今日は午後から雨になった。
公園脇で休憩すれば
いつのまに宵待草の月夜にて
それでは「鐵砲の」の巻の続き。
二表。
十九句目。
煮しめの塩のからき早蕨
くる春に付ても都わすられず 里東
田舎の蕨の煮しめに都が恋しくなる。
二十句目。
くる春に付ても都わすられず
半氣違の坊主泣出す 珍碩
「氣違」はここでは鬱病のことか。世を疎んで出家し、山に籠ったものの、
山深き里や嵐におくるらん
慣れぬ住まひぞ寂しさも憂き 宗祇(水無瀬三吟十句目)
だったのだろう。
二十一句目。
半氣違の坊主泣出す
のみに行居酒の荒の一騒 乙州
この場合の「半氣違」は半狂乱ということか。坊さんが酒を飲むのは本来はいけないのだけど、実際はそう珍しくはなかったのだろう。ただ酒暴れた末に泣き出すのは困る。
二十二句目。
のみに行居酒の荒の一騒
古きばくちののこる鎌倉 野徑
「古きばくち」というのは双六のことだろうか。今のすごろくではなくバックギャモンのことをいう。博打に喧嘩は付き物。
二十三句目。
古きばくちののこる鎌倉
時々は百姓までも烏帽子にて 怒誰
室町時代までは男は皆烏帽子を被っていた。東京国立博物館蔵の「東北院職人歌合絵巻」の博徒は烏帽子だけ被った全裸の姿で描かれると前に「兼載独吟俳諧百韻」の時に書いたが、当時は裸よりも烏帽子のないことの方が恥ずかしかったとも言われる。

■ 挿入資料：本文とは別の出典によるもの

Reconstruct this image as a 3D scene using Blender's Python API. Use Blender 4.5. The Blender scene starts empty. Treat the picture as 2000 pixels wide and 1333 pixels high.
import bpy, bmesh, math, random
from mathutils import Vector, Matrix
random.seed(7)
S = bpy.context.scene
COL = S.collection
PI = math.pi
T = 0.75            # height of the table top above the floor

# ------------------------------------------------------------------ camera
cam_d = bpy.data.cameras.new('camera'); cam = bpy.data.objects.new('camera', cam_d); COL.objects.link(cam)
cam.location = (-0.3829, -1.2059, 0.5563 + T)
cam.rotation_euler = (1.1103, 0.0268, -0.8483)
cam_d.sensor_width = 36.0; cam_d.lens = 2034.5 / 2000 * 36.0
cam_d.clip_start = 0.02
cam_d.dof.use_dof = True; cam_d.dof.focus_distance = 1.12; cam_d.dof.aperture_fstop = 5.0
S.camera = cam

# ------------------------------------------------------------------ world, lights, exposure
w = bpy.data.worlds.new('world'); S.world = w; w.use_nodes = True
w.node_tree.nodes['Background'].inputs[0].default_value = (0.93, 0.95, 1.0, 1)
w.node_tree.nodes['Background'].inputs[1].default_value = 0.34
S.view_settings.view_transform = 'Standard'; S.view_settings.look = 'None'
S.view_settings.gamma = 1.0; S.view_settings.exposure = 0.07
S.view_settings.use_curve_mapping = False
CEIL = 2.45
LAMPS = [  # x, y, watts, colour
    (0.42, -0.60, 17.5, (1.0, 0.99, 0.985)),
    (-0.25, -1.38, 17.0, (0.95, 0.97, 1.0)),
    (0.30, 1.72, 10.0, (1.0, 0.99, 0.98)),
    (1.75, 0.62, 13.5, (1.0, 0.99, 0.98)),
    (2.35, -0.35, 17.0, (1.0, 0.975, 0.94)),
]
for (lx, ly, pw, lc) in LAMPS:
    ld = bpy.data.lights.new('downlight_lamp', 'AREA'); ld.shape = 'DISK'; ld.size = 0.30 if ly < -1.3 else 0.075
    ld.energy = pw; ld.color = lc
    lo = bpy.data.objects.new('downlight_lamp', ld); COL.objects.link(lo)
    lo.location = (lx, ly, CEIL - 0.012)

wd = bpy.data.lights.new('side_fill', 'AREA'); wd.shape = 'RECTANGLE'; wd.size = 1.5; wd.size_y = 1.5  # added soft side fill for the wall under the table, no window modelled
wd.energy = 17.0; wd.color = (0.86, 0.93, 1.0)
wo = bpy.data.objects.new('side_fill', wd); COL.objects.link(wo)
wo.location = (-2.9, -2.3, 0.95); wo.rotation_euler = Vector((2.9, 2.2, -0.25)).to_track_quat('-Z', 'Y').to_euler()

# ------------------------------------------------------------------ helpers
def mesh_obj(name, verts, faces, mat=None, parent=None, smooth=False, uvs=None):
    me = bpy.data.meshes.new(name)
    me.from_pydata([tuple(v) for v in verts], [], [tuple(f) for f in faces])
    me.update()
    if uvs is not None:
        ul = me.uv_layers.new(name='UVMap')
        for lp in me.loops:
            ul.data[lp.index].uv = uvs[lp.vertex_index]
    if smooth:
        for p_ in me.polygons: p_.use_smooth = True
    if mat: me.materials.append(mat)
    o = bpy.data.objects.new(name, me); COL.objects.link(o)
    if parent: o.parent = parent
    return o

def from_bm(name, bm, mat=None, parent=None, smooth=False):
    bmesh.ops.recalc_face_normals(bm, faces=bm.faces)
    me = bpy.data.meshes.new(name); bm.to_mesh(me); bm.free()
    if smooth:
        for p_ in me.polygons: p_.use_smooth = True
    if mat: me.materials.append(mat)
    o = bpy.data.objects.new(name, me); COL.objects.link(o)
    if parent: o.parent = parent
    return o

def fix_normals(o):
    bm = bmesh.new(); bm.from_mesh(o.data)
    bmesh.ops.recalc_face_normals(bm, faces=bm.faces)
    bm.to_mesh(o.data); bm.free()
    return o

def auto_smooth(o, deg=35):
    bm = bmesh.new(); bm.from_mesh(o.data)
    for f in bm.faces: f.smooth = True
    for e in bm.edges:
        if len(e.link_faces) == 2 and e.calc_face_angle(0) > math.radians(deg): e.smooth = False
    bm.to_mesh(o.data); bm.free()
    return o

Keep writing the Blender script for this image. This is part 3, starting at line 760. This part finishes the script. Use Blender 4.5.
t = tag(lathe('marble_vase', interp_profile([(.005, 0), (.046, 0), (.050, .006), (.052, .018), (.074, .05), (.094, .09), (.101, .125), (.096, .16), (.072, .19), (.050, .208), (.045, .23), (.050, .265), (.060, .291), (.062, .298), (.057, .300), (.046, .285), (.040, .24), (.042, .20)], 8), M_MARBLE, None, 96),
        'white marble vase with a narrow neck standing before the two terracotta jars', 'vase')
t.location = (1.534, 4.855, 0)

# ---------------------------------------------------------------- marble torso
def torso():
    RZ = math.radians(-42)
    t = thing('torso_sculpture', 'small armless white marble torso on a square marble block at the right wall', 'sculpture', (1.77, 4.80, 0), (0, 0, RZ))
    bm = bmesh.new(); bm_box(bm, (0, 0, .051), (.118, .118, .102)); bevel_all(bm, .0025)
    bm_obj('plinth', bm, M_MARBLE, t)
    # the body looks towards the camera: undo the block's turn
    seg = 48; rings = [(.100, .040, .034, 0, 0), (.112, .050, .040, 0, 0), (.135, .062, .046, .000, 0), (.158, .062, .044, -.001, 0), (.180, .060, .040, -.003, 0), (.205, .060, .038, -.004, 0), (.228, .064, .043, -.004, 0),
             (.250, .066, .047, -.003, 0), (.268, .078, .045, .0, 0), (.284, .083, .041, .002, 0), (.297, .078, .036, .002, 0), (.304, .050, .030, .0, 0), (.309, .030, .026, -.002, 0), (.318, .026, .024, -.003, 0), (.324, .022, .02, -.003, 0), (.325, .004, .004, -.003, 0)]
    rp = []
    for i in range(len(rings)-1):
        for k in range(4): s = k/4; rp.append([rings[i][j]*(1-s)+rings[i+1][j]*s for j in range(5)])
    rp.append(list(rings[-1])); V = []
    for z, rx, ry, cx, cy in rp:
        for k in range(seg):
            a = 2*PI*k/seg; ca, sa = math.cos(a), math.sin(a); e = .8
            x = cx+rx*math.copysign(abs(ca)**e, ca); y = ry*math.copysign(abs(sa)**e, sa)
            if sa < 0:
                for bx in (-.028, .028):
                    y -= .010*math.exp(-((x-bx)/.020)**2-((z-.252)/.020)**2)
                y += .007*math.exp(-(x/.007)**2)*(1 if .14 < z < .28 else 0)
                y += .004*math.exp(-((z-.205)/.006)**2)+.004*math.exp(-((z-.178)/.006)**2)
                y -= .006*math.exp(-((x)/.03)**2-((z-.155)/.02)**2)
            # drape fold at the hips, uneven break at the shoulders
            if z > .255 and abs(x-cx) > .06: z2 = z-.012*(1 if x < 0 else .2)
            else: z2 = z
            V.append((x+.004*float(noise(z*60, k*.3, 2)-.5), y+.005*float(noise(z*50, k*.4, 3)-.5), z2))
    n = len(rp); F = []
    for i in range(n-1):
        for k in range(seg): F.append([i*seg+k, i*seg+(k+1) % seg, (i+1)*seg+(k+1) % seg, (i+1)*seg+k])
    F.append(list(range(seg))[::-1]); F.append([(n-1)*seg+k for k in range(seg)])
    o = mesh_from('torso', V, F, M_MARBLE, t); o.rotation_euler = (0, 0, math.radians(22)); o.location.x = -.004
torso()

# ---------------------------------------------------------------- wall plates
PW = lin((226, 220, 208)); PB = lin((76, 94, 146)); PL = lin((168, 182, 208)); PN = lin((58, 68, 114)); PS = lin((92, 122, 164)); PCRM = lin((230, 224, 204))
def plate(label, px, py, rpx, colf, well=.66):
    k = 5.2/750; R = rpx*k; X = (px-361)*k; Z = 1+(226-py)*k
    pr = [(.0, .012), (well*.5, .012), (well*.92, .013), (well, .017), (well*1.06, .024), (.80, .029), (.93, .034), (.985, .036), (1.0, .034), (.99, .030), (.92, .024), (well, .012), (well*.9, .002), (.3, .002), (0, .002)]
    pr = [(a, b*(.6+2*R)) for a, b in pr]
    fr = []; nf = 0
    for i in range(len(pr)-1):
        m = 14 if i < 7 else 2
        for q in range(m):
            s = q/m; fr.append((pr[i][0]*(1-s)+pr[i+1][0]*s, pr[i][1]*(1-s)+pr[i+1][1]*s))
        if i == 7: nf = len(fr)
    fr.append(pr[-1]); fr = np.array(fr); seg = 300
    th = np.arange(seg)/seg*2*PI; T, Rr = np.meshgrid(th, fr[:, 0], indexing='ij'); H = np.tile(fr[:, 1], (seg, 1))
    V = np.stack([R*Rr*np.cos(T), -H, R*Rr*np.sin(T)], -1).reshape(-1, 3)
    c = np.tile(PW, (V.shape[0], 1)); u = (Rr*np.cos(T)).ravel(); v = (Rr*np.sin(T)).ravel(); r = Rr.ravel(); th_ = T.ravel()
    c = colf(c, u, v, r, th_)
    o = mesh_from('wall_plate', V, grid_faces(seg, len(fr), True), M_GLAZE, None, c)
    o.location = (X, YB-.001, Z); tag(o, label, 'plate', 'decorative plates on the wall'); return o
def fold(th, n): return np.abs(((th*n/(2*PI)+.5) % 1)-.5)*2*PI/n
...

戦国時代になると烏帽子は次第に廃れ、あの茶筅のようなちょん髷を露わにするようになる。
二十四句目。
時々は百姓までも烏帽子にて
配所を見廻ふ供御の蛤 泥土
「配所」はコトバンクの「デジタル大辞泉の解説」に、
「罪を得た人が流された土地。配流(はいる)の地。謫所(たくしょ)。」
とある。
「供御(くご)」はコトバンクの「ブリタニカ国際大百科事典 小項目事典の解説」に、
「広く貴人,将軍の食膳をさすが,特に,天皇の御膳を意味する。日常は朝夕2回。古くは屯田 (みた) ,屯倉 (みやけ) などの皇室直轄領から調進させたが,令制では,畿内の官田から供御稲を得,宮内省所属の大炊 (おおい) 寮に収納し,内膳司に分配して調理のうえ御膳に供した。平安時代中期以降は官田が荘園化し,大炊寮の収入に頼り,戦国時代には,丹波国山国荘などの皇室領の年貢に頼った。供御を進献する農民や漁民は,商業上の特権などを与えられたので,御厨子所 (みずしどころ) 供御人の身分を望む者が多かった。近世では,朝,昼,夕の3食が普通となり,主食は櫃司 (ひづかさ) ,副食は御清所 (おきよどころ) が担当した。」
とある。
隠岐に配流された後鳥羽院などのイメージだろうか。蛤を供御に差し出す地元のお百姓さんも、院に失礼のないように烏帽子を被る。